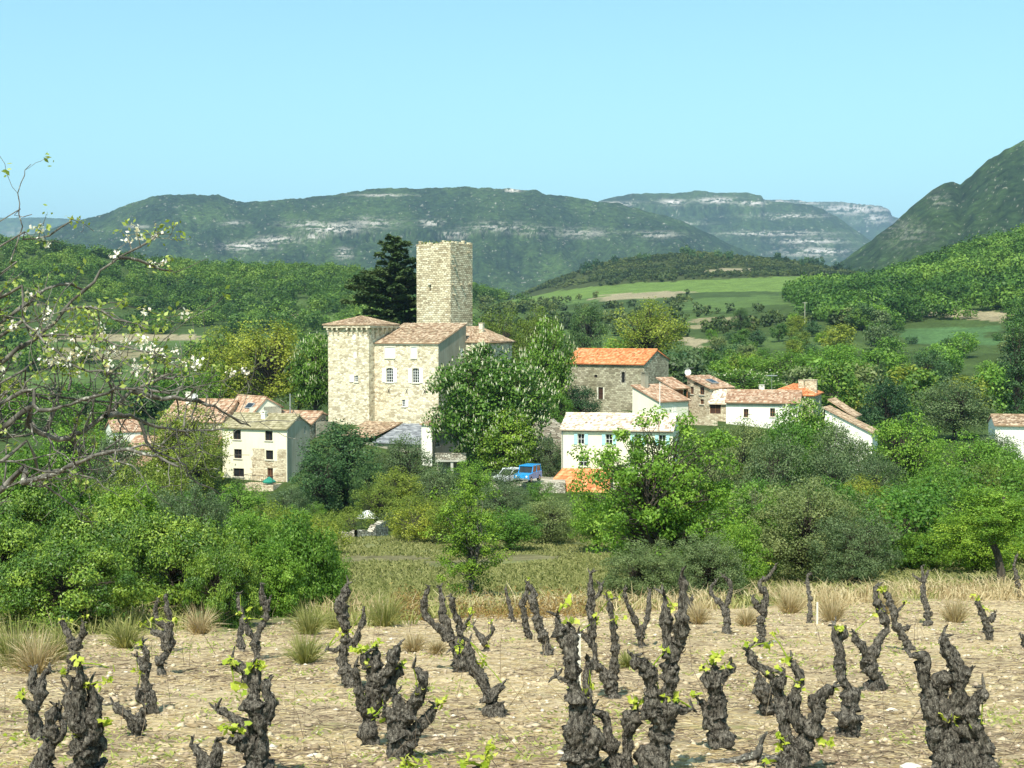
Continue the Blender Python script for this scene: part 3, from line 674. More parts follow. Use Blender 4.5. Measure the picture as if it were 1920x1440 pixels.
def roof(parent, p0, p1, p2, p3, mat, name='roof', pitch=0.24, course=0.42, amp=0.045, th=0.10, sag=0.03, hips=None, seed=None):
    """corrugated tile plane, eave p0-p1 and ridge p3-p2"""
    g = np.random.default_rng(seed or int(rnd.random()*1e6)); p0, p1, p2, p3 = [np.array(p, float) for p in (p0, p1, p2, p3)]
    Lx = max(np.linalg.norm(p1-p0), np.linalg.norm(p2-p3)); Ly = max(np.linalg.norm(p3-p0), np.linalg.norm(p2-p1)); ns = 4
    nt = max(3, int(Lx/pitch)); nx = nt*ns; nr = max(2, int(Ly/course)); nrm = np.cross(p1-p0, p3-p0); nrm = nrm/np.linalg.norm(nrm)
    if nrm[2] < 0: nrm = -nrm
    uu = np.arange(nx+1)/nx; V_ = []; T_ = []; F_ = []
    for r in range(nr):
        jit = np.repeat(g.normal(size=nt+1)*0.012, ns)[:nx+1]; tt = np.repeat(g.random(nt+1), ns)[:nx+1]
        for e, k in ((0, r/nr), (1, (r+1)/nr)):
            k = min(1, k); lft = p0*(1-k)+p3*k; rgt = p1*(1-k)+p2*k
            q = lft[None]*(1-uu[:, None])+rgt[None]*uu[:, None]
            hgt = amp*(np.abs(np.sin(uu*nt*math.pi))**0.7)+jit+(0.028 if e == 0 else 0.0)-sag*np.sin(uu*math.pi)*math.sin(math.pi*k)
            V_.append(q+nrm*hgt[:, None]); T_.append(tt)
        b_ = r*2*(nx+1); i = np.arange(nx); F_.append(np.stack([b_+i, b_+i+1, b_+nx+2+i, b_+nx+1+i], -1))
    # eave underside, boards
    b_ = len(V_)*(nx+1); V_.append((p0[None]*(1-uu[:, None])+p1[None]*uu[:, None])-nrm*th*0.4); T_.append(np.zeros(nx+1)+.3)
    i = np.arange(nx); F_.append(np.stack([b_+i, b_+i+1, i+1, i], -1))
    v = np.concatenate(V_); q = np.array([p0, p1, p2, p3])-nrm*0.012; q2 = q-nrm*th; k = len(v)
    v = np.concatenate([v, q, q2]); t = np.concatenate(T_+[np.zeros(8)+.3])
    F_.append(np.array([[k+4, k+7, k+6, k+5], [k, k+1, k+5, k+4], [k+1, k+2, k+6, k+5], [k+2, k+3, k+7, k+6], [k+3, k, k+4, k+7]]))
    return obj(name, fmesh(name, v, np.concatenate(F_), t), M[mat], parent)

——

* **WHAT TO WORK ON**
Every line above should be returned exactly; the pictures stay out.

* **RESULT**
Continue the Blender Python script for this scene: part 3, from line 674. More parts follow. Use Blender 4.5. Measure the picture as if it were 1920x1440 pixels.
def roof(parent, p0, p1, p2, p3, mat, name='roof', pitch=0.24, course=0.42, amp=0.045, th=0.10, sag=0.03, hips=None, seed=None):
    """corrugated tile plane, eave p0-p1 and ridge p3-p2"""
    g = np.random.default_rng(seed or int(rnd.random()*1e6)); p0, p1, p2, p3 = [np.array(p, float) for p in (p0, p1, p2, p3)]
    Lx = max(np.linalg.norm(p1-p0), np.linalg.norm(p2-p3)); Ly = max(np.linalg.norm(p3-p0), np.linalg.norm(p2-p1)); ns = 4
    nt = max(3, int(Lx/pitch)); nx = nt*ns; nr = max(2, int(Ly/course)); nrm = np.cross(p1-p0, p3-p0); nrm = nrm/np.linalg.norm(nrm)
    if nrm[2] < 0: nrm = -nrm
    uu = np.arange(nx+1)/nx; V_ = []; T_ = []; F_ = []
    for r in range(nr):
        jit = np.repeat(g.normal(size=nt+1)*0.012, ns)[:nx+1]; tt = np.repeat(g.random(nt+1), ns)[:nx+1]
        for e, k in ((0, r/nr), (1, (r+1)/nr)):
            k = min(1, k); lft = p0*(1-k)+p3*k; rgt = p1*(1-k)+p2*k
            q = lft[None]*(1-uu[:, None])+rgt[None]*uu[:, None]
            hgt = amp*(np.abs(np.sin(uu*nt*math.pi))**0.7)+jit+(0.028 if e == 0 else 0.0)-sag*np.sin(uu*math.pi)*math.sin(math.pi*k)
            V_.append(q+nrm*hgt[:, None]); T_.append(tt)
        b_ = r*2*(nx+1); i = np.arange(nx); F_.append(np.stack([b_+i, b_+i+1, b_+nx+2+i, b_+nx+1+i], -1))
    # eave underside, boards
    b_ = len(V_)*(nx+1); V_.append((p0[None]*(1-uu[:, None])+p1[None]*uu[:, None])-nrm*th*0.4); T_.append(np.zeros(nx+1)+.3)
    i = np.arange(nx); F_.append(np.stack([b_+i, b_+i+1, i+1, i], -1))
    v = np.concatenate(V_); q = np.array([p0, p1, p2, p3])-nrm*0.012; q2 = q-nrm*th; k = len(v)
    v = np.concatenate([v, q, q2]); t = np.concatenate(T_+[np.zeros(8)+.3])
    F_.append(np.array([[k+4, k+7, k+6, k+5], [k, k+1, k+5, k+4], [k+1, k+2, k+6, k+5], [k+2, k+3, k+7, k+6], [k+3, k, k+4, k+7]]))
    return obj(name, fmesh(name, v, np.concatenate(F_), t), M[mat], parent)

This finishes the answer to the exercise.